**Objective:** Produce word for word the lines of the data below running from the one that has "Write the bpy" to the one that has "RNG = np.random.RandomState(7)", inclusive, and no others.

Scene script records
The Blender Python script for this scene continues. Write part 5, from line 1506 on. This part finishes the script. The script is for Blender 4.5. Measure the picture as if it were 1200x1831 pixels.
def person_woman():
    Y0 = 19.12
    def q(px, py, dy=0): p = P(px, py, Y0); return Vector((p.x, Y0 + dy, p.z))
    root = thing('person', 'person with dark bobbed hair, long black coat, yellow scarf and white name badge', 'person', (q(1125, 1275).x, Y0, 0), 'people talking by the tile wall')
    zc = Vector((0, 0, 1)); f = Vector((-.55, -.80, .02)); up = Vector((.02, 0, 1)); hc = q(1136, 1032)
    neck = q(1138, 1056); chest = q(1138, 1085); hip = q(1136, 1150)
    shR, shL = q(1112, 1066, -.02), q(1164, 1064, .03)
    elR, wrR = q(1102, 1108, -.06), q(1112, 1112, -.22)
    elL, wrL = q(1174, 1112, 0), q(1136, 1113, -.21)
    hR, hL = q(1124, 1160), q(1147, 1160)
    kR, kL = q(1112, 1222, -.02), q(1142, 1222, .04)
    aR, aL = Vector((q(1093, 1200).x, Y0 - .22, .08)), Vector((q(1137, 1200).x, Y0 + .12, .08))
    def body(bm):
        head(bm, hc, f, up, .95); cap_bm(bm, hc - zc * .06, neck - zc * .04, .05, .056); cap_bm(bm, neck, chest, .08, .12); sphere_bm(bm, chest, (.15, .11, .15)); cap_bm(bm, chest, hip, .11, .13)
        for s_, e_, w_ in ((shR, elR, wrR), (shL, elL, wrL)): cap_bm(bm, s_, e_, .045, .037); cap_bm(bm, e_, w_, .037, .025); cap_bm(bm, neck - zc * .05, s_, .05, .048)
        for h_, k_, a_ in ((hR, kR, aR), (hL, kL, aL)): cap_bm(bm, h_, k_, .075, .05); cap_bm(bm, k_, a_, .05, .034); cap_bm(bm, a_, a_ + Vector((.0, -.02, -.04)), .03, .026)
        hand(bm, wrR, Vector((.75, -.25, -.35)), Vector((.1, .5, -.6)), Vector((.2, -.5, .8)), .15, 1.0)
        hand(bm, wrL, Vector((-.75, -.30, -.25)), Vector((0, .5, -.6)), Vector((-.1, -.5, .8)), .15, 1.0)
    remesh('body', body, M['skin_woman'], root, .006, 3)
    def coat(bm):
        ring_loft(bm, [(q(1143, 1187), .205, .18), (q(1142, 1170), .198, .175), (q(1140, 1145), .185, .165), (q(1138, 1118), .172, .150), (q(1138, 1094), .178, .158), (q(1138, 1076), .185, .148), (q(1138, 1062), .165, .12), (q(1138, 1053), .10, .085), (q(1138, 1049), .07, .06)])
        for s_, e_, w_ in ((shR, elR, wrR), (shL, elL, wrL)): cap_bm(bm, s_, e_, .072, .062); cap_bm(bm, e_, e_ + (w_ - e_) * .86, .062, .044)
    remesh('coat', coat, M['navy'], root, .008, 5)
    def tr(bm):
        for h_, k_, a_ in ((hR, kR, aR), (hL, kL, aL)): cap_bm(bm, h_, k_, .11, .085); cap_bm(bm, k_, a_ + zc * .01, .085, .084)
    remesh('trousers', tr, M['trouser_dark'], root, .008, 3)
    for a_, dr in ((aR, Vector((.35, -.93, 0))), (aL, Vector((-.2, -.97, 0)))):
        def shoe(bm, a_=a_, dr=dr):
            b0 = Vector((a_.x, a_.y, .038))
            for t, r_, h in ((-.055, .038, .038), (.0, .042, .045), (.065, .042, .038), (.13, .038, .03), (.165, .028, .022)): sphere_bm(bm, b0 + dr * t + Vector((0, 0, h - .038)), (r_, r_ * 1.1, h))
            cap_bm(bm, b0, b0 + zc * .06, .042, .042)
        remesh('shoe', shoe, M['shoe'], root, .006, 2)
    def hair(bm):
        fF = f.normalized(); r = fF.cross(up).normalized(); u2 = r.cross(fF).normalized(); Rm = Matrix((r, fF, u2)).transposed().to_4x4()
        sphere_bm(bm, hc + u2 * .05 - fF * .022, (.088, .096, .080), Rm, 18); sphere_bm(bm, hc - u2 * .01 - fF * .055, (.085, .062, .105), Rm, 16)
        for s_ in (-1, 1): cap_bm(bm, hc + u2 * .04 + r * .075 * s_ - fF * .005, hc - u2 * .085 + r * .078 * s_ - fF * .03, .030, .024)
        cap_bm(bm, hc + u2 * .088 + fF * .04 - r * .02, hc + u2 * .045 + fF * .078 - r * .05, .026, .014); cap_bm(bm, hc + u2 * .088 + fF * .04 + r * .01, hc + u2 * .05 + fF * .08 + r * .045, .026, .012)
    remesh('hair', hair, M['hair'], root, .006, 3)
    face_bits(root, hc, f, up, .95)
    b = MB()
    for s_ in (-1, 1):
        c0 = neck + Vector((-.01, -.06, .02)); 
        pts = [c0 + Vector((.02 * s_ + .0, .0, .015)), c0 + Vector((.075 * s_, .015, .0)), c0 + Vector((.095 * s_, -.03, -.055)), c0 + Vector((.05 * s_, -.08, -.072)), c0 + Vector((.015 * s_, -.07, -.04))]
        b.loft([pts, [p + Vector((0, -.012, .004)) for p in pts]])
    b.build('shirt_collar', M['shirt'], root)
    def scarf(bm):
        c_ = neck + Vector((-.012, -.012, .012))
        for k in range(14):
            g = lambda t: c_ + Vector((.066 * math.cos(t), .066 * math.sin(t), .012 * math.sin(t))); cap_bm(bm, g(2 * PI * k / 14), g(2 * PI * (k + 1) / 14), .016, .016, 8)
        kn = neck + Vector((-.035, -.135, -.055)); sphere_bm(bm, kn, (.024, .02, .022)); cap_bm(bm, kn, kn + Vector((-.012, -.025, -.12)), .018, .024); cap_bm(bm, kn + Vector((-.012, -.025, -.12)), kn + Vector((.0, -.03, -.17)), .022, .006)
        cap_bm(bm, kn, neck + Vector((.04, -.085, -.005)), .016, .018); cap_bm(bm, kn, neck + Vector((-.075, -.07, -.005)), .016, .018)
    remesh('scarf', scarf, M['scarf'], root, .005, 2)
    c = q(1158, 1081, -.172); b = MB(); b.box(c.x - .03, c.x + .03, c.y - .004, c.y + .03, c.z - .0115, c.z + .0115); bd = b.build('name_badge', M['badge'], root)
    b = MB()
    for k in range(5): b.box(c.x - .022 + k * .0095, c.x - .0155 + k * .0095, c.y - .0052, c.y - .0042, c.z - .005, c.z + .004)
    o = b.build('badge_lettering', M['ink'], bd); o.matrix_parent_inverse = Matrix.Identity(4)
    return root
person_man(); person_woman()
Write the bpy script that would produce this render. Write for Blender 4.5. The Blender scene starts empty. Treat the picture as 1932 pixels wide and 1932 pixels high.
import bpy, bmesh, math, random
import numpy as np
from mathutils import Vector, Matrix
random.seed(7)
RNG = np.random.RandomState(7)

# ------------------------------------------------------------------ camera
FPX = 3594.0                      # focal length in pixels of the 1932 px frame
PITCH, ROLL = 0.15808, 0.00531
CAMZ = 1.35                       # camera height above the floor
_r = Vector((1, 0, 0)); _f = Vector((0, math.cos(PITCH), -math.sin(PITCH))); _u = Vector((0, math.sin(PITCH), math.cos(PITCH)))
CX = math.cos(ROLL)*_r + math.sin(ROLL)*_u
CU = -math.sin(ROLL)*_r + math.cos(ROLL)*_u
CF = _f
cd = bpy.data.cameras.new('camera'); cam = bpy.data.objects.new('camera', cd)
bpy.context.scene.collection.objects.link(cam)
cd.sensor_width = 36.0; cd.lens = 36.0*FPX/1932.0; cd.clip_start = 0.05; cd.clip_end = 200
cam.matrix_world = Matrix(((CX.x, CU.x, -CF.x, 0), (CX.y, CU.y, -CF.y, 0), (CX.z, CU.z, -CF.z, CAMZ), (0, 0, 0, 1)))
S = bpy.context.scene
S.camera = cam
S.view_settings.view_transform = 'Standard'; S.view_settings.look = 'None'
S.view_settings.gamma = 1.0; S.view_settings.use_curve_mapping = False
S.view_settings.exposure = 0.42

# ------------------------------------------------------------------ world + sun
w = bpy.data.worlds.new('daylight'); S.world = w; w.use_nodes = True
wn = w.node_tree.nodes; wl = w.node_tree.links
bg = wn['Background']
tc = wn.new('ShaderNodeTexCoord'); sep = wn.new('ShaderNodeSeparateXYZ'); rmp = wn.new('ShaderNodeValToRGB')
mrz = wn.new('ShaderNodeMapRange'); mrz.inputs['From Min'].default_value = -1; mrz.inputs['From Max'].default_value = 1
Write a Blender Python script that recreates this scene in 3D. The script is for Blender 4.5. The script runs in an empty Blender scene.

**The solution:**
Write the bpy script that would produce this render. Write for Blender 4.5. The Blender scene starts empty. Treat the picture as 1932 pixels wide and 1932 pixels high.
import bpy, bmesh, math, random
import numpy as np
from mathutils import Vector, Matrix
random.seed(7)
RNG = np.random.RandomState(7)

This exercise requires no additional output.